Records to process
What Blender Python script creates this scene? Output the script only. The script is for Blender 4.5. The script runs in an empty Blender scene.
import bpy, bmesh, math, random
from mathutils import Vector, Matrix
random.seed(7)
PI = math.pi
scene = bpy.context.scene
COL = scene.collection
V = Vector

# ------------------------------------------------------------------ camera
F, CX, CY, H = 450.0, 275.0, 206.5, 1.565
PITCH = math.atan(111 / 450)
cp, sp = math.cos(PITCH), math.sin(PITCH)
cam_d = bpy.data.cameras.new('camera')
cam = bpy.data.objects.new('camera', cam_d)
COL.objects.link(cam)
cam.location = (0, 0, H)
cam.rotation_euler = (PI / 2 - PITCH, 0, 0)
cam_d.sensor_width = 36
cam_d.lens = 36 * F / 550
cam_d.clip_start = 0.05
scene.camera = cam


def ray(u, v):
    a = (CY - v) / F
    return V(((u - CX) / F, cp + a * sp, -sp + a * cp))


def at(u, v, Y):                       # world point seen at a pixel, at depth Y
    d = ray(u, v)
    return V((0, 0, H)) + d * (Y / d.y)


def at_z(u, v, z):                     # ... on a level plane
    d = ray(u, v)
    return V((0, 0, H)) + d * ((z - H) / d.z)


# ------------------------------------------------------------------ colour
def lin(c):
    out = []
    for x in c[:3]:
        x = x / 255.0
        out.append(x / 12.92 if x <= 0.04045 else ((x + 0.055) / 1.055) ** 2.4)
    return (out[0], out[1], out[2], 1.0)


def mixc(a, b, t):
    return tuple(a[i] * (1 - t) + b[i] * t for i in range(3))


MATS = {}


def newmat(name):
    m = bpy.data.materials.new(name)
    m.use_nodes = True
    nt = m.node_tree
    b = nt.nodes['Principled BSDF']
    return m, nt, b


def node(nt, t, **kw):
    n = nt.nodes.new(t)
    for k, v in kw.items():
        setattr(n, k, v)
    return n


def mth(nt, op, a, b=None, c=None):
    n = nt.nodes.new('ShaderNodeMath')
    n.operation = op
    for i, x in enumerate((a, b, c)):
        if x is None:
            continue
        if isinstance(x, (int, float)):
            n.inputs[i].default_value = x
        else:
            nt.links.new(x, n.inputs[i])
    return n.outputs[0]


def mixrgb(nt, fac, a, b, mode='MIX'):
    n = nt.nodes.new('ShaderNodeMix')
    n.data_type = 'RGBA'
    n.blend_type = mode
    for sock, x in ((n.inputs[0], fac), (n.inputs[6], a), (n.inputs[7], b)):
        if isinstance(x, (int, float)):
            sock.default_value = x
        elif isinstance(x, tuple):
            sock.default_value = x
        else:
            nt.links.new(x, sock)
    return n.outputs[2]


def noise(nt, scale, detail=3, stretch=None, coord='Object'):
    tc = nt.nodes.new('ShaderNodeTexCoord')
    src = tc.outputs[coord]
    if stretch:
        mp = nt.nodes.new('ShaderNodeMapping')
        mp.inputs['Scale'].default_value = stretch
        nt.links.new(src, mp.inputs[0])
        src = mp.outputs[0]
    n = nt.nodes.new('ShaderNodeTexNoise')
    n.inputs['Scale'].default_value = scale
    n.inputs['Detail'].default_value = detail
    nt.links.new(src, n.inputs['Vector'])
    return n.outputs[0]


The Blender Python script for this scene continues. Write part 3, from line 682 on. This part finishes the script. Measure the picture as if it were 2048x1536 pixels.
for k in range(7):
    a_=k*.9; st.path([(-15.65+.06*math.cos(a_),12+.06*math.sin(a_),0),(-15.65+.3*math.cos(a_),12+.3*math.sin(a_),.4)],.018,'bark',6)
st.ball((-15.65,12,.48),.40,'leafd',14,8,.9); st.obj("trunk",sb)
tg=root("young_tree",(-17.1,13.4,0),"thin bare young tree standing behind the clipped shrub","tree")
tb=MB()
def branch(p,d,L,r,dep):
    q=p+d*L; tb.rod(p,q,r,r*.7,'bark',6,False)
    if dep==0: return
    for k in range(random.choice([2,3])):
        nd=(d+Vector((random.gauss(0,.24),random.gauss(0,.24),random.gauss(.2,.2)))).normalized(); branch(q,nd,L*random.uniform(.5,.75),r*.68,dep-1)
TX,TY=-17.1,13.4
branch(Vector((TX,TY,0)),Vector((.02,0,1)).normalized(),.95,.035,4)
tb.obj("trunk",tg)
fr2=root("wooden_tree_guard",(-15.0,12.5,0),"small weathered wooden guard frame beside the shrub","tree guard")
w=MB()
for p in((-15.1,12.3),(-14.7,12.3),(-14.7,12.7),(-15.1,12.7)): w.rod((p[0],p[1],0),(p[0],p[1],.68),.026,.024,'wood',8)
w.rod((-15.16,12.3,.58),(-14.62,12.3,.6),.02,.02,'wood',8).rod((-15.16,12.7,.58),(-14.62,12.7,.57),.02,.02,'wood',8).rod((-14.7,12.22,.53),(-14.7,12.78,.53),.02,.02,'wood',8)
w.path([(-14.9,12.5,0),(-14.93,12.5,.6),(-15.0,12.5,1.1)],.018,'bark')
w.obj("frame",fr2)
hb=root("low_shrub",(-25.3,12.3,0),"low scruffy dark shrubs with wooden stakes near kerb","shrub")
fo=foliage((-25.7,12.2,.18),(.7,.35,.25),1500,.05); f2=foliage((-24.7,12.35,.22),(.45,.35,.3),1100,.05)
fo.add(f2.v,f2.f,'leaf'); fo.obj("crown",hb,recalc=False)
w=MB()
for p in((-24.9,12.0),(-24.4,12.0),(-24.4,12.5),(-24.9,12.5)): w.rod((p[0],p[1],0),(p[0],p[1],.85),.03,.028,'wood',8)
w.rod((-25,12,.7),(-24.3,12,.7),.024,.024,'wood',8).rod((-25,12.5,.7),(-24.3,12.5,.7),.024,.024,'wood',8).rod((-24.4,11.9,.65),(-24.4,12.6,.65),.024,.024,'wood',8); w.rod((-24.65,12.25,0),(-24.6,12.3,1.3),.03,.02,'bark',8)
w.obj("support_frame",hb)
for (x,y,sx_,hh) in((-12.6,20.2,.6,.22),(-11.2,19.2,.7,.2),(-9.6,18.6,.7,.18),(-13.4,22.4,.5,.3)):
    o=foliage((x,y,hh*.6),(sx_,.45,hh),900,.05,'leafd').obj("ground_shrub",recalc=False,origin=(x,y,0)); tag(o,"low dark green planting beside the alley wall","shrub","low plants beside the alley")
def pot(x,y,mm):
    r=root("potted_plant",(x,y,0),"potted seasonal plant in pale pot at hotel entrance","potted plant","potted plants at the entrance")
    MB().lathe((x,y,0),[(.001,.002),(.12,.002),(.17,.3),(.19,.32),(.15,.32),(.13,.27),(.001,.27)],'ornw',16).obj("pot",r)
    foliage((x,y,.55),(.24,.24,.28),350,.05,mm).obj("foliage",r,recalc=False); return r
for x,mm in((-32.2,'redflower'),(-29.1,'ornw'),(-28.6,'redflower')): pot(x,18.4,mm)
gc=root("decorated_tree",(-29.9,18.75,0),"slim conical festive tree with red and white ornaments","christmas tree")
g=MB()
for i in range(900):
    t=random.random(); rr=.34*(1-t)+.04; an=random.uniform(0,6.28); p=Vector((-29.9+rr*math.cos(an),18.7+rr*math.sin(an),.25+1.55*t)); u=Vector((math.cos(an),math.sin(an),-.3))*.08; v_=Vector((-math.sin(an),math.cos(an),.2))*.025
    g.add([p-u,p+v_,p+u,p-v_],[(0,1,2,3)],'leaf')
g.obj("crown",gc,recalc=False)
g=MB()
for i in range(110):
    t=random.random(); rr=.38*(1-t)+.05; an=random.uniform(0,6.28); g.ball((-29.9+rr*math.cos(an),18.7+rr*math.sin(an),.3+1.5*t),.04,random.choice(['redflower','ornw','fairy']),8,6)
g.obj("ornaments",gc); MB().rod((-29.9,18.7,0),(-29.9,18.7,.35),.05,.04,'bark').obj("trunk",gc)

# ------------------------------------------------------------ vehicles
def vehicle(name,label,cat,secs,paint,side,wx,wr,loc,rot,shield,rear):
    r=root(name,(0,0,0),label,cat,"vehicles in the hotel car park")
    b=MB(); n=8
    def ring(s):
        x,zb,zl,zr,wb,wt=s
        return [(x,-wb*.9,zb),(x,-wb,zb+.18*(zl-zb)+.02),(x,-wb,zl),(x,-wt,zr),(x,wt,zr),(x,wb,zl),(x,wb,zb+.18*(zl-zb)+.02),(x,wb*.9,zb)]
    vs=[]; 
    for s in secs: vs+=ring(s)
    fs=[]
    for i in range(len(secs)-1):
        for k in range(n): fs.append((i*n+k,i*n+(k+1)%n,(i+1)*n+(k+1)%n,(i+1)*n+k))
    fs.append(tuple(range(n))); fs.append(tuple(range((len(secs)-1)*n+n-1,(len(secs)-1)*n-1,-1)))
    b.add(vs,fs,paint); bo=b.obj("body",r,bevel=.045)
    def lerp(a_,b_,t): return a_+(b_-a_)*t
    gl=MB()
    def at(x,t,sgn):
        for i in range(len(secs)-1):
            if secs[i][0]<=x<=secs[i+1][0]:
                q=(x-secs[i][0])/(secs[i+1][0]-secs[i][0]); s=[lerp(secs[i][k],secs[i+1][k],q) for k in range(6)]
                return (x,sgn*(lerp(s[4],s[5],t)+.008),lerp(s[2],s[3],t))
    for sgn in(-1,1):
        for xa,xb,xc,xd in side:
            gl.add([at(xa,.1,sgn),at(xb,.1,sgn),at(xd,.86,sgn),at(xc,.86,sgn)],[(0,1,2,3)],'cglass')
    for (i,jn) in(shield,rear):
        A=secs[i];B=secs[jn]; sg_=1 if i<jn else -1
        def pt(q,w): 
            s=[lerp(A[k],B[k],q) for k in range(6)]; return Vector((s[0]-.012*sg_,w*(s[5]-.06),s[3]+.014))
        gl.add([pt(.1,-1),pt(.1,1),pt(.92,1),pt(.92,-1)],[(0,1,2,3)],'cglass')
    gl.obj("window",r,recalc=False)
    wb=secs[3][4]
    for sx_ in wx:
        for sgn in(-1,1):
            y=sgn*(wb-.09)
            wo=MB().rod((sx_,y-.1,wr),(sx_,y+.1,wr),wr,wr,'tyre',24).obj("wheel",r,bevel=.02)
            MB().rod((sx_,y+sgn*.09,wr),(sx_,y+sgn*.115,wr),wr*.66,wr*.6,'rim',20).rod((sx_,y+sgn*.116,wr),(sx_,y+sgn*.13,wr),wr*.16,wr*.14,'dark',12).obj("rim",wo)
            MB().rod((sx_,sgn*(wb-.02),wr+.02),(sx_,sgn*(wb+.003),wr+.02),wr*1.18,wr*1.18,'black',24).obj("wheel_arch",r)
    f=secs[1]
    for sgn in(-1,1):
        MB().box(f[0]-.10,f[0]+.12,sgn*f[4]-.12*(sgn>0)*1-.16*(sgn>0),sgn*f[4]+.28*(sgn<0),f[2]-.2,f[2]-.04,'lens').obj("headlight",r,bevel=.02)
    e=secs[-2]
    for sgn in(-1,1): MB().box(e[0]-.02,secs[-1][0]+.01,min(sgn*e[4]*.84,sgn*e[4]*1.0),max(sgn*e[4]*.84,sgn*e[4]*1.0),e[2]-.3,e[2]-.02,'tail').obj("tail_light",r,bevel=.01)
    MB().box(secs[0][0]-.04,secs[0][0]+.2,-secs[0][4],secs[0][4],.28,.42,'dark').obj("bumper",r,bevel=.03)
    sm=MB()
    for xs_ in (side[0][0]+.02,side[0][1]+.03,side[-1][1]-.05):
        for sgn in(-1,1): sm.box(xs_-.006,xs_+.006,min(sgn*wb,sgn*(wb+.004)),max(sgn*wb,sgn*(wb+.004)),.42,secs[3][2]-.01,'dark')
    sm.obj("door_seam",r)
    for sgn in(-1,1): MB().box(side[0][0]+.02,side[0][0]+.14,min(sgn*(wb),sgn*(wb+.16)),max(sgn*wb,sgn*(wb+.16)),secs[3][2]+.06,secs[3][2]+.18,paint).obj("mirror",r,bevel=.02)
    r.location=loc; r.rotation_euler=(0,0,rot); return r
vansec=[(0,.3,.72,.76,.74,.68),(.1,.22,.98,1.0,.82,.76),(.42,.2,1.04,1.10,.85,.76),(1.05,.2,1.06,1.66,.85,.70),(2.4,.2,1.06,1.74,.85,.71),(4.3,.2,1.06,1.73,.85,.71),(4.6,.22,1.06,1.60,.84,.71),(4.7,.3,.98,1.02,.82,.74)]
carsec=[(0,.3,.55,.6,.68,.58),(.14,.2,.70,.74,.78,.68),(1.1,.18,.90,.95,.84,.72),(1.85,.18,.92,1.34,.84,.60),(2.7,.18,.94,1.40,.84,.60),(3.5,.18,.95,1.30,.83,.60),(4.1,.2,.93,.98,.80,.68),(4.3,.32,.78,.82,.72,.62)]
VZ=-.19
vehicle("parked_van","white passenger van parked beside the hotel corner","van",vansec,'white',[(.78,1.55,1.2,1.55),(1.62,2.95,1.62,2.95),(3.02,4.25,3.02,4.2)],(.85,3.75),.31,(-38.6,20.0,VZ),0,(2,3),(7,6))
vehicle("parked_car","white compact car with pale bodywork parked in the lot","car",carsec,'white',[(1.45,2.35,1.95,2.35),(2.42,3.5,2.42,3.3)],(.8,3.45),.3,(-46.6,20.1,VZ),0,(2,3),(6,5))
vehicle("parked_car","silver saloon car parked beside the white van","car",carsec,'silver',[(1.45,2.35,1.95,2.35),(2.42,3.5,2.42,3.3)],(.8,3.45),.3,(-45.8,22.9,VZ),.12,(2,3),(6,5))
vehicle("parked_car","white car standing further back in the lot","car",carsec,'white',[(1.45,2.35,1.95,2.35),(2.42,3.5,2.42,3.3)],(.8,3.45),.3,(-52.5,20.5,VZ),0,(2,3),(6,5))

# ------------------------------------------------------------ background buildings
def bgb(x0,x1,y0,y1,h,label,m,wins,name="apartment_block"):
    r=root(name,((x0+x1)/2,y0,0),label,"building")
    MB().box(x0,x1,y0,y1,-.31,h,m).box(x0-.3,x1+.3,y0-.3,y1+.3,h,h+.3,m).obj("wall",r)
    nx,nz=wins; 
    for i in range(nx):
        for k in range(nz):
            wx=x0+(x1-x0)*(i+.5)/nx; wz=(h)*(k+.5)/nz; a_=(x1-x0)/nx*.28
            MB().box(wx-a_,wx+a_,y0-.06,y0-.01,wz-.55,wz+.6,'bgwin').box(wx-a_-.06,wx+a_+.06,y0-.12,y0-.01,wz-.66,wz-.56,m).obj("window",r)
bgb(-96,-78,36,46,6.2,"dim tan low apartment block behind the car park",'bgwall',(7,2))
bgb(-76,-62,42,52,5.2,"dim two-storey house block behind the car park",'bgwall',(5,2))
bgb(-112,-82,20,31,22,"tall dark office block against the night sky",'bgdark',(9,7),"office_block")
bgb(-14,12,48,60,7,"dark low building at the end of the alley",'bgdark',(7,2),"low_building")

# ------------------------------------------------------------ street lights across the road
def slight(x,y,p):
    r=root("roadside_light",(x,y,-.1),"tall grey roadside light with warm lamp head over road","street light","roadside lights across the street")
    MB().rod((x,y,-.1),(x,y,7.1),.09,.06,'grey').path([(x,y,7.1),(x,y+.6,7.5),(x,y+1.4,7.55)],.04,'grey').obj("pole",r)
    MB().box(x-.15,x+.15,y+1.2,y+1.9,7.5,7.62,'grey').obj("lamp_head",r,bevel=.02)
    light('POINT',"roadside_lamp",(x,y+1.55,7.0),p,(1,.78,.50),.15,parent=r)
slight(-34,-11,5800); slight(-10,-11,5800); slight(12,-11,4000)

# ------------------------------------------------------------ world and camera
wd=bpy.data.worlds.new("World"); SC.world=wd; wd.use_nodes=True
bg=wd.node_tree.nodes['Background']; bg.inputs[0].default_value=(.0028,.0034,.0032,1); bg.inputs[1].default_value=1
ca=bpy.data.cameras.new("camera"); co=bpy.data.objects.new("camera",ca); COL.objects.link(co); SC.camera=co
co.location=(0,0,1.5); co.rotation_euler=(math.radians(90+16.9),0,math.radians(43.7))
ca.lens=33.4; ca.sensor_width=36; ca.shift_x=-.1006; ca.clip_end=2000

Challenge
Repeat only the lines above, from the first line of the entries through the line that contains "return (out[0], out[1], out[2], 1.0)", including both ends.

Output
What Blender Python script creates this scene? Output the script only. The script is for Blender 4.5. The script runs in an empty Blender scene.
import bpy, bmesh, math, random
from mathutils import Vector, Matrix
random.seed(7)
PI = math.pi
scene = bpy.context.scene
COL = scene.collection
V = Vector

# ------------------------------------------------------------------ camera
F, CX, CY, H = 450.0, 275.0, 206.5, 1.565
PITCH = math.atan(111 / 450)
cp, sp = math.cos(PITCH), math.sin(PITCH)
cam_d = bpy.data.cameras.new('camera')
cam = bpy.data.objects.new('camera', cam_d)
COL.objects.link(cam)
cam.location = (0, 0, H)
cam.rotation_euler = (PI / 2 - PITCH, 0, 0)
cam_d.sensor_width = 36
cam_d.lens = 36 * F / 550
cam_d.clip_start = 0.05
scene.camera = cam


def ray(u, v):
    a = (CY - v) / F
    return V(((u - CX) / F, cp + a * sp, -sp + a * cp))


def at(u, v, Y):                       # world point seen at a pixel, at depth Y
    d = ray(u, v)
    return V((0, 0, H)) + d * (Y / d.y)


def at_z(u, v, z):                     # ... on a level plane
    d = ray(u, v)
    return V((0, 0, H)) + d * ((z - H) / d.z)


# ------------------------------------------------------------------ colour
def lin(c):
    out = []
    for x in c[:3]:
        x = x / 255.0
        out.append(x / 12.92 if x <= 0.04045 else ((x + 0.055) / 1.055) ** 2.4)
    return (out[0], out[1], out[2], 1.0)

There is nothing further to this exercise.